17 Mayıs 2017 01:00

Cenderedeki Erdoğan, çıkış yolunu bulur mu?

Cenderedeki Erdoğan, çıkış yolunu bulur mu?

Fotoğraf: Envato

Paylaş

Trump Erdoğan arasındaki görüşme merak ediliyor. Yazı için bilgisayarın başına oturduğumda görüşmeye saatler vardı. Siz bu yazıyı okuduğunuzda o merak giderilmiş ve görüşme gerçekleşmiş olacak.

Doğrusu, bu tür görüşmelerin sonuçlarını canhıraş biçimde merak edenlerden olmadığımı, baştan belirteyim. Ayrıca bir merak kalmaması da gerekiyor. Her iki tarafın medyasına bakın, etki unsuru olacak aktörlerinin açıklamalarına göz gezdirin, tetikçilerini izleyin görüşmenin seyrini, nelerin konuşulacağını ve nereye varacağını üç aşağı beş yukarı tahmin edersiniz.

Sorunun gelip gidip dayandığı nokta bu aşamadan sonra Erdoğan’ın Suriye politikasında bir değişikliğe gidip gitmeyeceği... Daha açık demek gerekirse PYD/YPG/YPJ’yi tanıyıp tanımayacağı...

Şu da açık. Kürt meselesi palyatif çözümü kaldırmıyor artık. “Irak Kürdistanı’nda halkın kararına saygılıyım” deyip bağımsızlığa bile yeşil ışık yakılacak ancak “Suriye’nin kuzeyinde de-facto bir oluşuma izin vermem” denilerek klasik “çakıl taşı” edebiyatı sürdürülecek.

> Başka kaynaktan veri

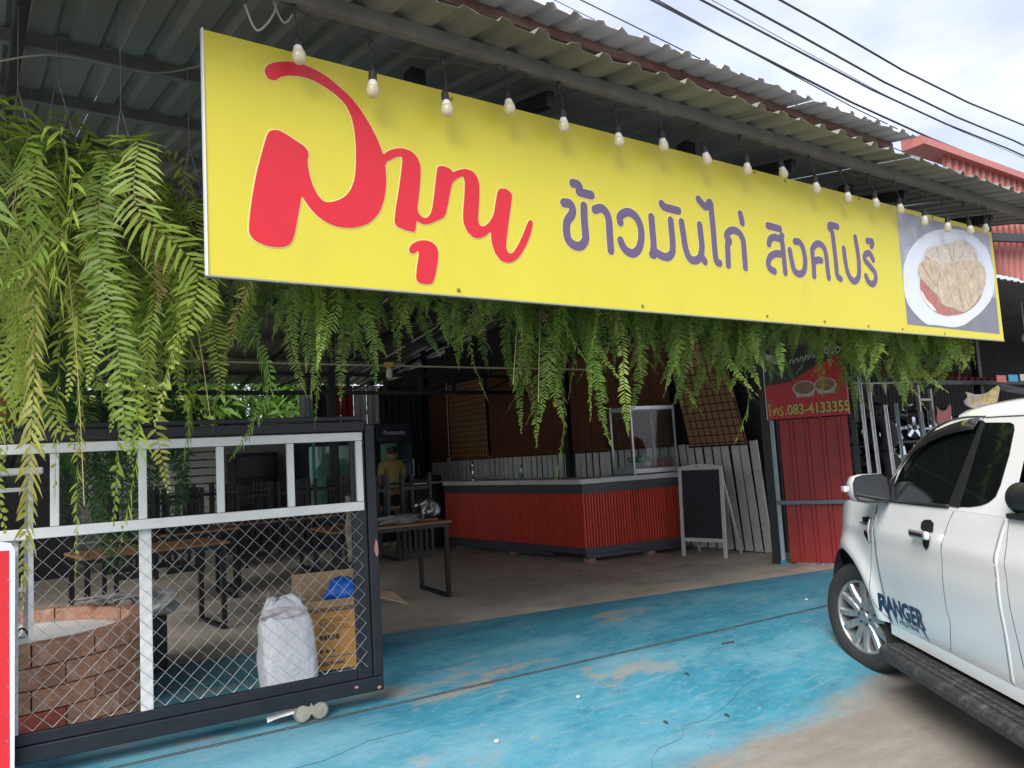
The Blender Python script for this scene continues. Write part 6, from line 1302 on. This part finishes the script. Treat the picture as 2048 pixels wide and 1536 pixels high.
for nm, mt, n_ in (('hanging_parts', m_chrome, 90), ('dark_clutter', m_darkmetal, 220)):
    mb = MB(); rg = random.Random(n_)
    for _ in range(n_):
        c = V((rg.uniform(11.3, 16), rg.uniform(7.35, 7.9), rg.uniform(.5, 2.25))); a = V((rg.gauss(0, 1), rg.gauss(0, 1), rg.gauss(0, 1))).normalized(); b = a.cross(V((0, .3, 1))).normalized(); s_ = rg.uniform(.03, .11)
        if rg.random() < .4: mb.tube([c + (b * math.cos(q) + a.cross(b) * math.sin(q)) * s_ for q in frange(0, 5.5, 8)], s_ * .14, 5)
        else: mb.obox(c, a * s_, b * s_ * .35, a.cross(b) * s_ * .2)
    o = mb.build(nm, mt); o['kind'] = 'stuff'; tag(o, 'jumble of %s car parts hanging at the back of the garage' % ('shiny' if mt is m_chrome else 'dark'), 'car parts')
# dark parked car deep in the garage
gc = thing('parked_car', 'dark car bonnet parked inside the garage beyond the truck', 'car', (11.1, 6.1, .25))
rows = [[(10.2 + 1.9 * u, 5.55 + .9 * v, .75 + .36 * math.sin(math.pi * min(1, .15 + v)) ** .4 + .12 * u) for u in frange(0, 1, 8)] for v in frange(0, 1, 8)]
MB().grid(rows).build('bonnet', M('grey_car_paint', (.16, .17, .18), .25, coat=1), gc, smooth=True); MB().box(10.2, 12.1, 5.56, 6.44, .35, .82).build('body', bpy.data.materials['grey_car_paint'], gc, bevel=.06)
o = MB().lathe([(.03, .06), (.05, .05), (.055, 0), (.045, -.05), (0, -.06)], (12.9, 5.0, 3.02), 14).build('garage_lamp', m_white, smooth=True); tag(o, 'white lamp bulb hanging under the garage roof at right', 'lamp')
o = MB().tube([(12.9, 5.0, 3.08), (12.9, 5.0, 3.9)], .006, 5).build('lamp_wire', m_white); tag(o, 'white wire holding up the garage lamp', 'wire')

# ------------------------------------------------------------------ overhead cables
m_cab = M('black_cable', (.02, .02, .022), .6)
cabs = [((6.085, 5.74), (11.02, 5.55), .021), ((5.42, 5.54), (10.95, 5.28), .021), ((4.97, 5.40), (10.91, 5.14), .020), ((4.3, 5.22), (10.84, 4.86), .021), ((4.37, 5.24), (10.80, 4.72), .011), ((3.6, 4.98), (10.75, 4.55), .010), ((3.2, 4.92), (10.3, 4.42), .006), ((5.1, 5.44), (11.1, 5.1), .006)]
nm_ = ['topmost', 'second from the top', 'third from the top', 'fourth from the top', 'thinner one just under the fourth', 'lowest thick', 'hair-thin lowest', 'hair-thin crossing']
for i, ((xa, za), (xb, zb), r) in enumerate(cabs):
    sl_ = (zb - za) / (xb - xa); pts = []
    for x in frange(xa - 14, xb + 16, 24): t_ = (x - xa) / (xb - xa); pts.append((x, 4.0, za + (zb - za) * t_ - .10 * math.sin(math.pi * clamp(t_)) + .004 * (t_ - .5) ** 2))
    o = MB().tube(pts, r * .5, 6, False).build('overhead_cable', m_cab); tag(o, 'black overhead cable against the sky, %s' % nm_[i], 'cable', 'overhead cables')

# ------------------------------------------------------------------ greenery behind the hall
def foliage(name, loc, R, n, size, mat, label, cat='tree', trunk=True, strip=False, seed=0):
    rng = random.Random(seed); t = thing(name, label, cat, (loc[0], loc[1], .0), group='greenery behind the hall'); mb = MB(); cl = [(rng.gauss(0, .45) * R[0], rng.gauss(0, .45) * R[1], rng.gauss(0, .4) * R[2], rng.uniform(.25, .5)) for _ in range(26)]
    for k in range(n):
        c = rng.choice(cl); p = V((loc[0] + c[0] + rng.gauss(0, c[3] * R[0] * .5), loc[1] + c[1] + rng.gauss(0, c[3] * R[1] * .5), loc[2] + c[2] + rng.gauss(0, c[3] * R[2] * .5)))
        d = V((rng.gauss(0, 1), rng.gauss(0, 1), rng.gauss(-.4, .6))).normalized(); s = size * rng.uniform(.6, 1.4); w = d.cross(V((rng.gauss(0, 1), rng.gauss(0, 1), rng.gauss(0, 1)))).normalized() * s * (.1 if strip else .28); dn = V((0, 0, -s * .25))
        mb.add([p, p + d * s * .5 + w, p + d * s + dn, p + d * s * .5 - w], [(0, 1, 2, 3)])
    cr_ = mb.build('crown', mat, t); cr_['kind'] = 'stuff'
    if trunk:
        for q in range(3): MB().tube([(loc[0] + .15 * q, loc[1], .2), (loc[0] + rng.uniform(-.3, .3), loc[1], loc[2] * .6), (loc[0] + rng.uniform(-.6, .6), loc[1] + rng.uniform(-.3, .3), loc[2] + R[2] * .5)], [.07, .05, .02], 6).build('trunk' if q == 0 else 'limb', m_stem, t)
m_g1 = leaf_mat('bright_garden_leaf', (.10, .20, .03), (.22, .32, .06), (.32, .40, .10)); m_g2 = leaf_mat('mid_garden_leaf', (.05, .13, .03), (.10, .20, .04), (.16, .26, .06))
foliage('garden_tree', (2.9, 20.5, 2.9), (1.6, 1.0, 1.6), 2600, .34, m_g1, 'bright leafy bush behind the hall, left of the truss post', seed=1)
foliage('garden_tree', (5.2, 21.0, 3.0), (1.5, 1.0, 1.7), 2600, .5, m_g1, 'pale strappy palm clump seen under the back roof', strip=True, seed=2)
foliage('garden_tree', (4.0, 23.5, 3.8), (3.2, 1.2, 2.2), 3600, .42, m_g2, 'darker tree mass behind the bright bushes', seed=3)
foliage('garden_tree', (7.6, 22.0, 3.2), (1.6, 1.0, 1.9), 2200, .4, m_g2, 'green tree at the right behind the back corner', seed=4)
foliage('garden_tree', (.2, 21.5, 3.2), (1.8, 1.0, 2.0), 2600, .4, m_g2, 'green tree at the far left behind the hall', seed=5)
foliage('hanging_vine', (2.75, 13.6, 2.55), (.28, .2, .38), 900, .10, m_fern3, 'dark hanging vine silhouetted at the back of the hall', 'plant', trunk=False, seed=6)
# garden wall closing the yard behind
yw = MB().box(-9, 9, 25.2, 25.35, 0, 2.4).build('garden_wall', m_white); tag(yw, 'pale garden wall far behind the trees', 'wall')

# ------------------------------------------------------------------ litter on the apron
rng = random.Random(8); m_leafd = M('dry_leaf', (.055, .035, .022), .9, var=.4); m_peb = M('pale_pebble', (.55, .53, .48), .9)
LIT = [(4.55, 3.95, 'dry brown stick lying on the blue paint near the tyre', 0), (3.35, 3.42, 'small dark dry leaf on the blue paint, nearest the crack', 1), (3.05, 3.86, 'small white pebble in the middle of the blue floor', 2), (3.9, 3.75, 'curled dark leaf left of the brown stick', 1), (2.35, 3.72, 'pale orange crumb on the blue floor', 2), (2.0, 3.50, 'tiny dark leaf left of the orange crumb', 1), (5.1, 6.6, 'dark leaf on the bare concrete near the counter', 1), (5.6, 6.9, 'small dark leaf scrap before the counter', 1), (3.75, 3.30, 'dark leaf bit close to the truck step', 1), (6.1, 4.35, 'small white scrap near the track groove', 2), (1.35, 3.35, 'small dark leaf at the lower left of the blue floor', 1)]
for x, y, lab, k in LIT:
    z = hz(x, y) + .004 if y < blue_in(x) else .304
    if k == 0: o = MB().tube([(x - .05, y + .01, z + .005), (x, y, z + .007), (x + .06, y - .012, z + .005)], .006, 5).build('twig', m_leafd)
    elif k == 1: o = MB().grid([[(x + .024 * (a - .5) * (1 - abs(b - .5)), y + .045 * (b - .5) + .01 * a, z + .001 + .012 * abs(a - .5) + .006 * math.sin(3 * b)) for a in frange(0, 1, 3)] for b in frange(0, 1, 4)]).build('dry_leaf', m_leafd)
    else: o = crumple('pebble', (x, y, z + .008), .014, .011, .009, int(x * 100), n=6, amp=.3).build('pebble', m_peb)
    tag(o, lab, 'twig' if k == 0 else 'leaf' if k == 1 else 'pebble')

Bu yaklaşımla üretilecek bir siyaset yoktur. Bu, Suriye açısından da geçerli. Yarınki gün konjonktür değişir, PYD ile siyasal ilişki kurulur ise Türkiye’de Kürt meselesini hâlâ bir ‘terör sorunu’ olarak değerlendiremezsiniz. Böyle bir siyaset de olamaz; bu siyaset üzerinden çözüm de üretilemez.

Bu böyle de Erdoğan bu realiteyi nereye kadar görebiliyor? Ya da bu saatten sonra bu realiteyi görse bile ne kadar yaşama geçirebilecek koşullara sahip?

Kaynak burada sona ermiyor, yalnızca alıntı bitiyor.